Competing in state Special Olympics games has taken Mackenzie and her family to Savannah, Perry and Warner Robins.
“They do skiing in February and start practicing swimming then, too. Swimming is in May. Bowling is in August, and the ball games are in October, so we stay pretty busy,” Diane said.
This will be the first time that either has taken part in the national Special Olympics, but Mackenzie came close to competing in the 2013 Special Olympics World Games in Seoul, South Korea, earlier this year.
“Last year, she was chosen as an alternate to go to the world games in Seoul, South Korea, in skiing. As an alternate, you only get to go if the person who is chosen can’t go, so she wasn’t able to go. But it was an honor to be chosen,” said Diane.
In addition to bowling and skiing, Mackenzie competes in swimming and equestrian events as well as softball.
Softball is, in fact, a family affair for the Greens. Mackenzie’s brother Wesley helps coach the team, and her mother and father Joel help out as well.
“We won first place last year,” said Mackenzie.
She says she and her mother will be putting in plenty of practice over the next year.
Diane says the two are honored to be representing Georgia at the games.

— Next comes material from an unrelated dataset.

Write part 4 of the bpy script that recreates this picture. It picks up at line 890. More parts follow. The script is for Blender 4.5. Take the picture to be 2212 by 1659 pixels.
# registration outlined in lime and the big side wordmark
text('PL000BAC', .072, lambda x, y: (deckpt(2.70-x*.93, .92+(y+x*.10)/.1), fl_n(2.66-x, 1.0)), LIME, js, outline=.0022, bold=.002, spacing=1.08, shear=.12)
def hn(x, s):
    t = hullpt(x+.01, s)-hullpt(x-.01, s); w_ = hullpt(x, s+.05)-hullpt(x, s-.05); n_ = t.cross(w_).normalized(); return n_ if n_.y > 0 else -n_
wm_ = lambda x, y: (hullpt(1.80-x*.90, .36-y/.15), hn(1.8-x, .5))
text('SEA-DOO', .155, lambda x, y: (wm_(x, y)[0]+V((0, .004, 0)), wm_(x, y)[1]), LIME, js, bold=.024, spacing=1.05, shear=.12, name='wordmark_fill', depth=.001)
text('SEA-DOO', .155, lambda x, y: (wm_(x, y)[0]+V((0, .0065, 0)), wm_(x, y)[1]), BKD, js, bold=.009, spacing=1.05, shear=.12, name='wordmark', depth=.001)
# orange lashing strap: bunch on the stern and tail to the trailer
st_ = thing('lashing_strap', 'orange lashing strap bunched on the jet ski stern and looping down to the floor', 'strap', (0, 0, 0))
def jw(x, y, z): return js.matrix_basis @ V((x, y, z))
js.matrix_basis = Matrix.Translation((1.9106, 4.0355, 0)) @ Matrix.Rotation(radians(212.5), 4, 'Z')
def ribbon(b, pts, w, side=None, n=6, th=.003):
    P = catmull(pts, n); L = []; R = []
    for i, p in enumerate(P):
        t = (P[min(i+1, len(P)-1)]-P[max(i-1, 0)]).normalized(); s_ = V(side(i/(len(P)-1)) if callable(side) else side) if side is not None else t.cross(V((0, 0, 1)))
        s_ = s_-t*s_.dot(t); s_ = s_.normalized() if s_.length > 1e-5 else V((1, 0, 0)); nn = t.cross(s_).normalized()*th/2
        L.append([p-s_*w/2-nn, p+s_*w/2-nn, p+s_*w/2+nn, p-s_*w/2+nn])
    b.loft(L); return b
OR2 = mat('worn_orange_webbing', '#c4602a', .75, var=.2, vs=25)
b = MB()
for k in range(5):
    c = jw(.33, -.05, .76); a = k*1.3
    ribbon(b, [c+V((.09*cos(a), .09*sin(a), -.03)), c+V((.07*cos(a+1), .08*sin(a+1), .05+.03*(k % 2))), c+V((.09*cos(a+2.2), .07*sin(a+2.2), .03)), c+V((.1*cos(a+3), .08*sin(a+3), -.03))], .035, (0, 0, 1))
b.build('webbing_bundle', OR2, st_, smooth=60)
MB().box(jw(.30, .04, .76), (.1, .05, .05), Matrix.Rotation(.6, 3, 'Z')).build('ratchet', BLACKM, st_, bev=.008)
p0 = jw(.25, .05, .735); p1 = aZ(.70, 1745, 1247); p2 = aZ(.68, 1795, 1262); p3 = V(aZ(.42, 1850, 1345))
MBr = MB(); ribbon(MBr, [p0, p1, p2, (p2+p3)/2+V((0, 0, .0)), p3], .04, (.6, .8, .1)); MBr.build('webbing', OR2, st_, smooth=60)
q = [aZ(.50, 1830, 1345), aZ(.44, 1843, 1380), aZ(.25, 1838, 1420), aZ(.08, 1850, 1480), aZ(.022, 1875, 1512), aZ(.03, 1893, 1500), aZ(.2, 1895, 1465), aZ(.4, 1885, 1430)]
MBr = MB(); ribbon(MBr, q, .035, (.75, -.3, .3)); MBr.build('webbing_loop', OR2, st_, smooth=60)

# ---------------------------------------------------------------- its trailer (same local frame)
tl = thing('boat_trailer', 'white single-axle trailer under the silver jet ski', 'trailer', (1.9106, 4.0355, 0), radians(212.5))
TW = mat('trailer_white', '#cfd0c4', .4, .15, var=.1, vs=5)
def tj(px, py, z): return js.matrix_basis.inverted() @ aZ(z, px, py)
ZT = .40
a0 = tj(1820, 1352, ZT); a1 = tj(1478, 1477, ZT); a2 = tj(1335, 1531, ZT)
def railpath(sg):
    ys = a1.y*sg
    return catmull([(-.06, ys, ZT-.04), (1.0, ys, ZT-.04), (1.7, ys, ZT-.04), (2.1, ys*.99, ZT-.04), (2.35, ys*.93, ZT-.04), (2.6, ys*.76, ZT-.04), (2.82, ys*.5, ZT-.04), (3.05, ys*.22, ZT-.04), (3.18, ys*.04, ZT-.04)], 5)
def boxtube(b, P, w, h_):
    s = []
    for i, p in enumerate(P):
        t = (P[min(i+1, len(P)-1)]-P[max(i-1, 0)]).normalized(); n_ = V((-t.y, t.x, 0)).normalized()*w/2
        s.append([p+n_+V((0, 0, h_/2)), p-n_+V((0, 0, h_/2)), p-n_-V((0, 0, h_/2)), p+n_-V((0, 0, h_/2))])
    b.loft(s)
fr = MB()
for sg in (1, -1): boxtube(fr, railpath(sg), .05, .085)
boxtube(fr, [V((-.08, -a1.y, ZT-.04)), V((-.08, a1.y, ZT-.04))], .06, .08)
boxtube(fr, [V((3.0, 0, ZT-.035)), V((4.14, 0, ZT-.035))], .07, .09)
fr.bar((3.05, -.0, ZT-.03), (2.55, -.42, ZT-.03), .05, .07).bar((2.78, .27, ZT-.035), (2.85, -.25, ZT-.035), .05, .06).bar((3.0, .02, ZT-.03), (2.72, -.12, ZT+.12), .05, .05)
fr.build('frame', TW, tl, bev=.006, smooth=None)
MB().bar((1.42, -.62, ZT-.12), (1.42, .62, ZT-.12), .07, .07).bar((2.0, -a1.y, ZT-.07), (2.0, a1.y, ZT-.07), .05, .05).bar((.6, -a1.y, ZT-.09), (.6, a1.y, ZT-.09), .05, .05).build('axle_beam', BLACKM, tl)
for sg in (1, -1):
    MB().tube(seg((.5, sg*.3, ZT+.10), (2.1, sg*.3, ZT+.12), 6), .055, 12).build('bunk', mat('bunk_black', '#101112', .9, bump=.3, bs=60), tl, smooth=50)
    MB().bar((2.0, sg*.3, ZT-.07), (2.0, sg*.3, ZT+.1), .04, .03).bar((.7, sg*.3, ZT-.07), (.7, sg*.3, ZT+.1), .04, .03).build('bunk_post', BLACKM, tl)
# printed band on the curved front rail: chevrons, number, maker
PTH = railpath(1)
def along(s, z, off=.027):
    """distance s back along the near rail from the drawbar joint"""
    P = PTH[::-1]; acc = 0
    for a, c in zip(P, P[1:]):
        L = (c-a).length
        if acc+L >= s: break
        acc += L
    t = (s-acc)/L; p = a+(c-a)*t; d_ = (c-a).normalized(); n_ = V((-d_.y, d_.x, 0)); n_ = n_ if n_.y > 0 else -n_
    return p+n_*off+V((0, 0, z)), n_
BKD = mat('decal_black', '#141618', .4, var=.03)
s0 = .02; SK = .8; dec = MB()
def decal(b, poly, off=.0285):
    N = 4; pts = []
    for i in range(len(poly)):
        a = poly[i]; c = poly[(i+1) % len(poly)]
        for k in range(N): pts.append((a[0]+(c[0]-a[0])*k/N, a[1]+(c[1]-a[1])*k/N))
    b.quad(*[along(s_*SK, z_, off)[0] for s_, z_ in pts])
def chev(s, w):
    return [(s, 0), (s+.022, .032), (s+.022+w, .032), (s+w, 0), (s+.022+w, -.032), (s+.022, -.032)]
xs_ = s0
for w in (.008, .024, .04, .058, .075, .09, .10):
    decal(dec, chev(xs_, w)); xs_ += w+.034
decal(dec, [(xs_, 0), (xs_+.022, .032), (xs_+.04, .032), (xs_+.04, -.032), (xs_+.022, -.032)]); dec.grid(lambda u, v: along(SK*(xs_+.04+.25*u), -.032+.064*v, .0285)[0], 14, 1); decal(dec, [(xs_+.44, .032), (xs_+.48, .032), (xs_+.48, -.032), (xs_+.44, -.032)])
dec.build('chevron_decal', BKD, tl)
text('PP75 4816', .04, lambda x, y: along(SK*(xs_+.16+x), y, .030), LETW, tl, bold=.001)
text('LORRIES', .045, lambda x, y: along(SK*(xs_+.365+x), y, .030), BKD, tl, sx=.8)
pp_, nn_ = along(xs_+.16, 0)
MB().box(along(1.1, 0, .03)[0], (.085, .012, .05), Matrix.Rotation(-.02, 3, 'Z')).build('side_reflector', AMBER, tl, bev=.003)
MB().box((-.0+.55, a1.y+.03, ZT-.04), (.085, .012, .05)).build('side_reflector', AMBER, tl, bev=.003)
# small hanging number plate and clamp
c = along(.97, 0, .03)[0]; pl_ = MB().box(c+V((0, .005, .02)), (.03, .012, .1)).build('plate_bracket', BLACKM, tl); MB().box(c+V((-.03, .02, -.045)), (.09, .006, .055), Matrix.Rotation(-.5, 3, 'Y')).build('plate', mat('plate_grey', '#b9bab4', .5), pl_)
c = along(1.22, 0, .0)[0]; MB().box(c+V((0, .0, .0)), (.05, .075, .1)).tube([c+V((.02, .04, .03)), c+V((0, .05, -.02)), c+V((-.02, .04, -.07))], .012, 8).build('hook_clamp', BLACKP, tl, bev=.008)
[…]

“I like to think of Mackenzie as our little gift from God, and the Special Olympics has been another gift from God. Lisa Hughey (Special Olympics coordinator for the Dalton Parks and Recreation Department) and her coaches are so dedicated and so wonderful,” she said. “We are like a family. There are athletes, especially in swimming, that Mackenzie has been practicing and competing with since she was 18.”